Ja, bei St. Pauli geht es natürlich manchmal im Positiven an der Wahrheit vorbei. Wenn man zum xten Mal unwidersprochen als Freudenhaus der Liga dargestellt wird, mit dem immer gleichen Sermon von 1988, dann bringt einen das schon zum Gähnen. Denn natürlich ist auch bei uns die Fußballszene im Wandel, mit den entsprechenden Problemen. Ältere steigen aus oder ziehen sich nach und nach zurück, Jüngere wollen sich ausleben. Kabbeleien um die Vorherrschaft in der Szene sind die Folge. Andererseits ist der Zusammenhalt von früher nicht mehr so da, und dann noch die ständige Abstiegsangst und die finanziellen Probleme, die einem zu schaffen machen.

Wird Daum in Deutschland jemals wieder als Fußballtrainer arbeiten dürfen?

Was Maradona in Südamerika kann, das kann Daum ganz sicher auch. Da wird sich im Endeffekt, wie heißt das so schön, der Markt durchsetzen. Ein wieder auferstandener Trainer verkauft sich bestimmt besser als jemand, der gerade erst den A-Trainerschein gemacht hat. Wenn andere Leute Mist bauen und eine zweite Chance bekommen, wieso sollte das für Daum nicht gelten?

Vielleicht könnte er ja Trainer bei St. Pauli werden?
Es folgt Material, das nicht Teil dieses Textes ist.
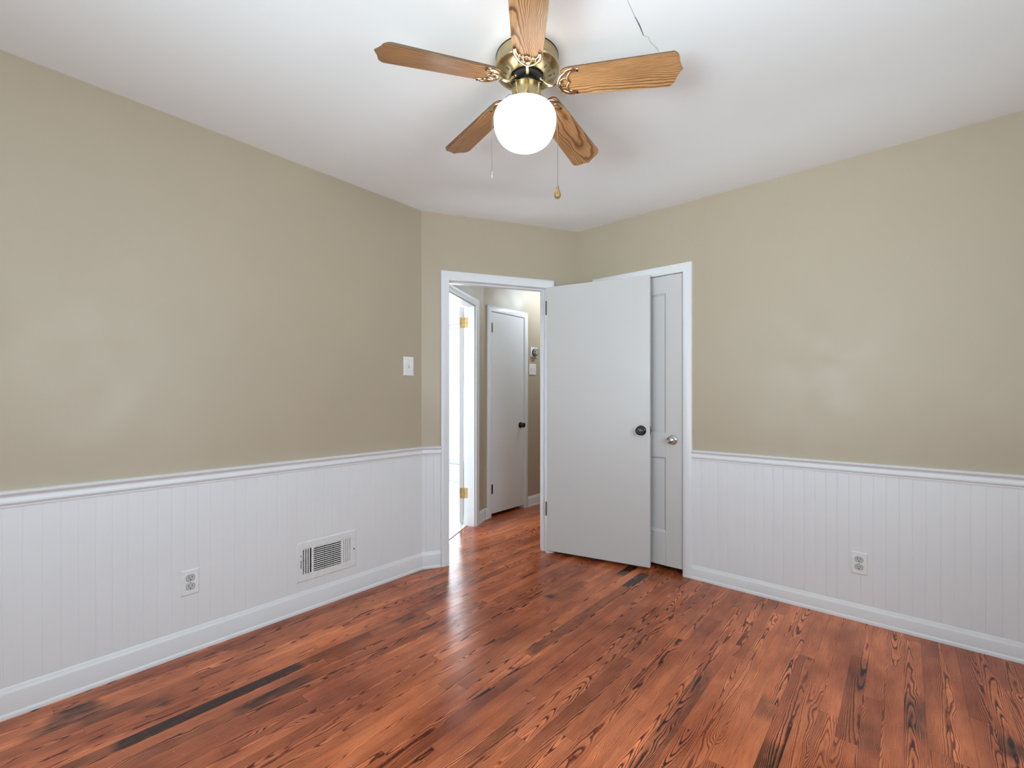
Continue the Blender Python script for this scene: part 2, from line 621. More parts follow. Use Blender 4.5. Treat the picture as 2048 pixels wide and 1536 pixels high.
for i in range(len(cr) - 1):
    (xa, ya), (xb, yb) = cr[i], cr[i + 1]
    vs = [bm.verts.new(p) for p in ((xa - wd[i], ya, zc(xa, ya) - 0.0006), (xa + wd[i], ya, zc(xa, ya) - 0.0006), (xb + wd[i + 1], yb, zc(xa, ya) - 0.0006), (xb - wd[i + 1], yb, zc(xa, ya) - 0.0006))]
    f = bm.faces.new(vs)
    f.material_index = 1 if i in (2, 3) else 0
ck = obj('crack', bm, [CRACK, CRACKD], ceiling)
ck['label'] = 'thin crack in the plaster'

# --- walls
DT0, DT1, DZ = 0.190, 0.930, 1.985               # entry door opening (clear)
CT0, CT1, CZ = -1.7150, -1.1005, 1.9885          # closet door opening
LT0, LT1, LZ = 0.235, 0.905, 1.99                # side room door opening in the hall
HT0, HT1, HZ = 3.2245, 3.7285, 1.995             # hall closet door opening
JB = 0.018
wall('wall_left', LEFT, FY - TH, KY + 0.02, [], 'long greige left wall above white beadboard')
wall('wall_back', BACK, CX - 0.02, FX + TH, [(CT0 - JB, CT1 + JB, 0, CZ + JB)], 'greige wall right of the corner, around the panelled closet door')
wall('wall_entry', ENTRY, -0.08, LEN_E + 0.05, [(DT0 - JB, DT1 + JB, 0, DZ + JB)], 'short angled greige wall around the doorway to the hall')
wall('wall_right', RIGHT, FY - TH, CY + TH, [(0.30, 1.40, 0.82, 2.08)], 'greige right wall with a window, behind the camera')
wall('wall_front', FRONT, KX - TH, FX + TH, [(-1.5, 0.0, 0.82, 2.08)], 'greige front wall with a wide window, behind the camera')
wall('wall_hall_left', HLEFT, -0.03, 1.10, [(LT0 - JB, LT1 + JB, 0, LZ + JB)], 'slanting greige hall wall around the open side door', th=0.11)
wall('wall_hall_far', HALL, hy - 0.03, YE, [(HT0 - JB, HT1 + JB, 0, HZ + JB)], 'greige far hall wall with narrow closet door')
HR = Frame((-2.04, 0), (0, 1), (-1, 0))
wall('wall_hall_right', HR, CY + 0.02, YE, [], 'greige right wall of the hall, hidden behind the doorway', th=0.08)
HE = Frame((0, YE), (1, 0), (0, -1))
wall('wall_hall_end', HE, -3.16, -1.96, [], 'greige end wall of the hall')
# side room beyond the hall's left door, bright by day
SRW = WHITE
bm = B()
box(bm, -5.5, -5.4, 0.8, 4.3, 0, ZC)
box(bm, -5.4, -5.2, 4.2, 4.3, 0, ZC)
box(bm, -3.9, -3.1, 4.2, 4.3, 0, ZC)
box(bm, -5.2, -3.9, 4.2, 4.3, 0, 0.25)
box(bm, -5.2, -3.9, 4.2, 4.3, 2.15, ZC)
box(bm, -5.4, -4.2, 0.8, 0.92, 0, ZC)
box(bm, -3.2, -2.55, 0.8, 0.92, 0, ZC)
box(bm, -4.2, -3.2, 0.8, 0.92, 0, 0.85)
box(bm, -4.2, -3.2, 0.8, 0.92, 2.05, ZC)
S(obj('wall_side_room', bm, SRW), 'white walls of the bright side room', 'wall')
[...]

Ganz bestimmt, St. Pauli hat ein großes Herz und offene Arme für gestrauchelte Existenzen. Ein Trainer, der solche Erfolge erzielt hat wie Daum, kann jeder Mannschaft was beibringen. Allerdings haben wir im Moment keinen Bedarf. Daum würde aber ganz gut zu uns passen, er hat ja ein bisschen was Bodenständiges, Arbeiterklassenmäßiges - er kommt halt aus dem Ruhrgebiet, und das merkt man ihm immer noch an.

Zudem haben wir mit ihm eine sehr nette Geschichte erlebt. Unsere Amateure hatten einmal im DFB-Pokal gegen Bayer Leverkusen gekickt. Obwohl sie mit 1:5 verloren haben, war die Stimmung richtig klasse, denn die Amateure hatten einfach gut gespielt, und deswegen waren auch nach dem Match noch viele Fans im Stadion und feierten. Nach der Pressekonferenz kam Daum quer über den Platz zur Fankurve und wollte etwas sagen. Man hat ihm dann ein Megaphon über den Zaun gereicht und er hat seine Hochachtung für die St. Pauli-Supporter ausgedrückt. Hier habe man heute Abend wieder gesehen, wo der Fußball in Wirklichkeit zu Hause sei, nämlich nicht in den VIP-Logen, sondern auf den Stehplätzen.